- **Given instruction**: Nothing may be dropped or altered: reproduce all the data.
================================
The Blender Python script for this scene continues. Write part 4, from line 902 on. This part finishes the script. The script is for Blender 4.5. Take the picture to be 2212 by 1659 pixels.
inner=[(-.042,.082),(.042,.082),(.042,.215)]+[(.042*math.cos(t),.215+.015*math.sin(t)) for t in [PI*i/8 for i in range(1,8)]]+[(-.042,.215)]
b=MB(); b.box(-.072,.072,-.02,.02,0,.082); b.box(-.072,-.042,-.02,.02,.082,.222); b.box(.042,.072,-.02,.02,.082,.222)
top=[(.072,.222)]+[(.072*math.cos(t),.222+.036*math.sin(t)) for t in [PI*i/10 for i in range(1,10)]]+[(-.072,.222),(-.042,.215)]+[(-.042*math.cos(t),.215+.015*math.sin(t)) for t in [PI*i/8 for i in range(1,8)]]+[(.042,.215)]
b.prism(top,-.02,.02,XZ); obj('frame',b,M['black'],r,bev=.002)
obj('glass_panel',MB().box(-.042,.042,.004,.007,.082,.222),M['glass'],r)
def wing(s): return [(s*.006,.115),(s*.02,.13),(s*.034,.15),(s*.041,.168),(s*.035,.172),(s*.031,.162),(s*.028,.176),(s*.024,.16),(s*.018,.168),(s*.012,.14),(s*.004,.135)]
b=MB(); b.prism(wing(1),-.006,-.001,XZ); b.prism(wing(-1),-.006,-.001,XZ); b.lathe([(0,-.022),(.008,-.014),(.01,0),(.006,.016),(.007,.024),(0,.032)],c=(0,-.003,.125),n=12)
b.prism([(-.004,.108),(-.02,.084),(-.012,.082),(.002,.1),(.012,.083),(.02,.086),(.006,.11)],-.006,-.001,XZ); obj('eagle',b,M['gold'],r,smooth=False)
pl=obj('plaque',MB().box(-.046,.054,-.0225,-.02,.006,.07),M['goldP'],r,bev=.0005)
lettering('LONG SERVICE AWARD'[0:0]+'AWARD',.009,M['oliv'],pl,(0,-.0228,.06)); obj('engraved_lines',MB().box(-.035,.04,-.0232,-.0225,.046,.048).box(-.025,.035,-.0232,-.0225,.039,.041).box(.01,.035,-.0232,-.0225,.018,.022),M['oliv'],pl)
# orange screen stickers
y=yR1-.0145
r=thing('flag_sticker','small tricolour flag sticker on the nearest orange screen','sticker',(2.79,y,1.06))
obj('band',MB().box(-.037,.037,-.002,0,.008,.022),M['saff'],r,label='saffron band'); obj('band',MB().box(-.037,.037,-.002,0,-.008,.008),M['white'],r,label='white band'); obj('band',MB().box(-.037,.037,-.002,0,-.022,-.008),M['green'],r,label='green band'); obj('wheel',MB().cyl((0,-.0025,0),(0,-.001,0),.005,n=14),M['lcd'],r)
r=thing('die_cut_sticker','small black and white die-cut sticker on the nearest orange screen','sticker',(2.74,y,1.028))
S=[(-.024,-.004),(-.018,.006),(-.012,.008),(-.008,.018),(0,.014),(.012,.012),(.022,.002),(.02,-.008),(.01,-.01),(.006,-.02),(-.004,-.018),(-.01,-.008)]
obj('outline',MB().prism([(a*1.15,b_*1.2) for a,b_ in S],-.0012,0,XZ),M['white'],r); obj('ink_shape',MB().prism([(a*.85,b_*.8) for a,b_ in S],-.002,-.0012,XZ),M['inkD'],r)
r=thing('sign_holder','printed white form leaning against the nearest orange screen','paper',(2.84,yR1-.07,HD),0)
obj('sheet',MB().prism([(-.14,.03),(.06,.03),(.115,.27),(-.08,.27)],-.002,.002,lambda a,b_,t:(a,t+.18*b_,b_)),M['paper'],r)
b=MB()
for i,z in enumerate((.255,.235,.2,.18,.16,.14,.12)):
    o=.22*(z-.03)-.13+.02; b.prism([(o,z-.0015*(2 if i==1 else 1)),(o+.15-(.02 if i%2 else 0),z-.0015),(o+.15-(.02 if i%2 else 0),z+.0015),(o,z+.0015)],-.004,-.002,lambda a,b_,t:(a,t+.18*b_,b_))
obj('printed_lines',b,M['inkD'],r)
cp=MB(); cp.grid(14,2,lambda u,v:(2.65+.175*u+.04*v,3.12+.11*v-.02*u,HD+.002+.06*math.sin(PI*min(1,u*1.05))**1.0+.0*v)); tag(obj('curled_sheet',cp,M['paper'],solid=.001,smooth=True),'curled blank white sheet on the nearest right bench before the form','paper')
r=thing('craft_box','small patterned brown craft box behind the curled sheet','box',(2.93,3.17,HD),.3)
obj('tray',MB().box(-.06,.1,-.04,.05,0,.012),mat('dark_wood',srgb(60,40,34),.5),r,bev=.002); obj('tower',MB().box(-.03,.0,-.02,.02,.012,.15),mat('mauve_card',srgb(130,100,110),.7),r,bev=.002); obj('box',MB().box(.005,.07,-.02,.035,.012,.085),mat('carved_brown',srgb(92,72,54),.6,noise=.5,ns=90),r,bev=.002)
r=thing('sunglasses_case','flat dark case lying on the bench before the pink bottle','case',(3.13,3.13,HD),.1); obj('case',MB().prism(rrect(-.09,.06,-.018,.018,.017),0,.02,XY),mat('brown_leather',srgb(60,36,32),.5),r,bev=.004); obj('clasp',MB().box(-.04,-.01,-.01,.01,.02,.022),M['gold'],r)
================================
- **Answer to the task**:
The Blender Python script for this scene continues. Write part 4, from line 902 on. This part finishes the script. The script is for Blender 4.5. Take the picture to be 2212 by 1659 pixels.
inner=[(-.042,.082),(.042,.082),(.042,.215)]+[(.042*math.cos(t),.215+.015*math.sin(t)) for t in [PI*i/8 for i in range(1,8)]]+[(-.042,.215)]
b=MB(); b.box(-.072,.072,-.02,.02,0,.082); b.box(-.072,-.042,-.02,.02,.082,.222); b.box(.042,.072,-.02,.02,.082,.222)
top=[(.072,.222)]+[(.072*math.cos(t),.222+.036*math.sin(t)) for t in [PI*i/10 for i in range(1,10)]]+[(-.072,.222),(-.042,.215)]+[(-.042*math.cos(t),.215+.015*math.sin(t)) for t in [PI*i/8 for i in range(1,8)]]+[(.042,.215)]
b.prism(top,-.02,.02,XZ); obj('frame',b,M['black'],r,bev=.002)
obj('glass_panel',MB().box(-.042,.042,.004,.007,.082,.222),M['glass'],r)
def wing(s): return [(s*.006,.115),(s*.02,.13),(s*.034,.15),(s*.041,.168),(s*.035,.172),(s*.031,.162),(s*.028,.176),(s*.024,.16),(s*.018,.168),(s*.012,.14),(s*.004,.135)]
b=MB(); b.prism(wing(1),-.006,-.001,XZ); b.prism(wing(-1),-.006,-.001,XZ); b.lathe([(0,-.022),(.008,-.014),(.01,0),(.006,.016),(.007,.024),(0,.032)],c=(0,-.003,.125),n=12)
b.prism([(-.004,.108),(-.02,.084),(-.012,.082),(.002,.1),(.012,.083),(.02,.086),(.006,.11)],-.006,-.001,XZ); obj('eagle',b,M['gold'],r,smooth=False)
pl=obj('plaque',MB().box(-.046,.054,-.0225,-.02,.006,.07),M['goldP'],r,bev=.0005)
lettering('LONG SERVICE AWARD'[0:0]+'AWARD',.009,M['oliv'],pl,(0,-.0228,.06)); obj('engraved_lines',MB().box(-.035,.04,-.0232,-.0225,.046,.048).box(-.025,.035,-.0232,-.0225,.039,.041).box(.01,.035,-.0232,-.0225,.018,.022),M['oliv'],pl)
# orange screen stickers
y=yR1-.0145
r=thing('flag_sticker','small tricolour flag sticker on the nearest orange screen','sticker',(2.79,y,1.06))
obj('band',MB().box(-.037,.037,-.002,0,.008,.022),M['saff'],r,label='saffron band'); obj('band',MB().box(-.037,.037,-.002,0,-.008,.008),M['white'],r,label='white band'); obj('band',MB().box(-.037,.037,-.002,0,-.022,-.008),M['green'],r,label='green band'); obj('wheel',MB().cyl((0,-.0025,0),(0,-.001,0),.005,n=14),M['lcd'],r)
r=thing('die_cut_sticker','small black and white die-cut sticker on the nearest orange screen','sticker',(2.74,y,1.028))
S=[(-.024,-.004),(-.018,.006),(-.012,.008),(-.008,.018),(0,.014),(.012,.012),(.022,.002),(.02,-.008),(.01,-.01),(.006,-.02),(-.004,-.018),(-.01,-.008)]
obj('outline',MB().prism([(a*1.15,b_*1.2) for a,b_ in S],-.0012,0,XZ),M['white'],r); obj('ink_shape',MB().prism([(a*.85,b_*.8) for a,b_ in S],-.002,-.0012,XZ),M['inkD'],r)
r=thing('sign_holder','printed white form leaning against the nearest orange screen','paper',(2.84,yR1-.07,HD),0)
obj('sheet',MB().prism([(-.14,.03),(.06,.03),(.115,.27),(-.08,.27)],-.002,.002,lambda a,b_,t:(a,t+.18*b_,b_)),M['paper'],r)
b=MB()
for i,z in enumerate((.255,.235,.2,.18,.16,.14,.12)):
    o=.22*(z-.03)-.13+.02; b.prism([(o,z-.0015*(2 if i==1 else 1)),(o+.15-(.02 if i%2 else 0),z-.0015),(o+.15-(.02 if i%2 else 0),z+.0015),(o,z+.0015)],-.004,-.002,lambda a,b_,t:(a,t+.18*b_,b_))
obj('printed_lines',b,M['inkD'],r)
cp=MB(); cp.grid(14,2,lambda u,v:(2.65+.175*u+.04*v,3.12+.11*v-.02*u,HD+.002+.06*math.sin(PI*min(1,u*1.05))**1.0+.0*v)); tag(obj('curled_sheet',cp,M['paper'],solid=.001,smooth=True),'curled blank white sheet on the nearest right bench before the form','paper')
r=thing('craft_box','small patterned brown craft box behind the curled sheet','box',(2.93,3.17,HD),.3)
obj('tray',MB().box(-.06,.1,-.04,.05,0,.012),mat('dark_wood',srgb(60,40,34),.5),r,bev=.002); obj('tower',MB().box(-.03,.0,-.02,.02,.012,.15),mat('mauve_card',srgb(130,100,110),.7),r,bev=.002); obj('box',MB().box(.005,.07,-.02,.035,.012,.085),mat('carved_brown',srgb(92,72,54),.6,noise=.5,ns=90),r,bev=.002)
r=thing('sunglasses_case','flat dark case lying on the bench before the pink bottle','case',(3.13,3.13,HD),.1); obj('case',MB().prism(rrect(-.09,.06,-.018,.018,.017),0,.02,XY),mat('brown_leather',srgb(60,36,32),.5),r,bev=.004); obj('clasp',MB().box(-.04,-.01,-.01,.01,.02,.022),M['gold'],r)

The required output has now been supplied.